Much of the lace design work produced in Ireland in the mid-nineteenth century onwards tended to be copied more or less directly from examples found in Europe, particularly those produced in Belgium. It has to be said that not all of the Irish lace was hand produced, as machine lace was often included in at least part of the process. Limerick lace in particular often used industrially manufactured lace netting on which workers then produced hand lace patterns. It was this unhappy combination that some critics saw as a compromise too far for the lace craft industry, even though Limerick lace did see a relatively stable production during at least part of the latter half of the nineteenth century.
A more damning criticism of Irish lace in general was the perceived lack of indigenous dynamic design and pattern work in which to feed the craft industry. It appeared to many critics that the industry was far too dependent on the traditions and fashions of Europe rather than that of their native Ireland. It was this criticism in particular that was addressed from about the 1880s onwards when a new revitalised Ireland began to take decorative and craft decisions that were Irish based rather than those imposed from England, Scotland, or indeed Europe in general.
From this period onwards, there was a concerted effort to encourage design students in educational establishments across Ireland to design work for native industries particularly those associated with textiles. There were a number of regular competitions and exhibitions which were encouraged so as to set a productive and fruitful environment for Irish crafts of which lace pattern work was a significantly large proportion. The 1883 exhibition in Cork for example, set aside a specific area for Irish lace. A number of the older lace making areas of Ireland were restructured and refurnished, much more on the lines of the Arts & Crafts movement. Limerick, which had seen production dwindle to a near nothing, was restructured in the 1880s. Former lace workers were sought out, production was reintroduced and connections were made with a range of London retail outlets.

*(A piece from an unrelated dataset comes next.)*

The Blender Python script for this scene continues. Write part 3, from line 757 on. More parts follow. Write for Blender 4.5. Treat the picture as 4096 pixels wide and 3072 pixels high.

It is interesting to note the number of Irish entries by college students regarding the regular competitions set up by such magazines as The Studio. Lace designing competitions in particular saw entries by both male and female students that covered the whole island from Belfast to Cork and from Limerick to Dublin. Many reached high levels and the standard was always extremely high and professional. However, it is unfortunate that many of these competition entries did not produce actual lace work as the industry was already becoming less significant the nearer Ireland came to the twentieth century.
Lace craft has seen a devastating effect on its fortunes in the twentieth century and in the twenty first much of the lace craft industry that remains is little more than a tourist trade. There is still a certain amount of lace production left in Ireland, though little in Limerick itself.
However, the name does survive, as do many examples from the initial period of the mid-nineteenth century onwards. Irish lace, although occupying a relatively short historical period compared to some other areas of Europe, did make an impact and can be seen as an important element in the history of European lace production.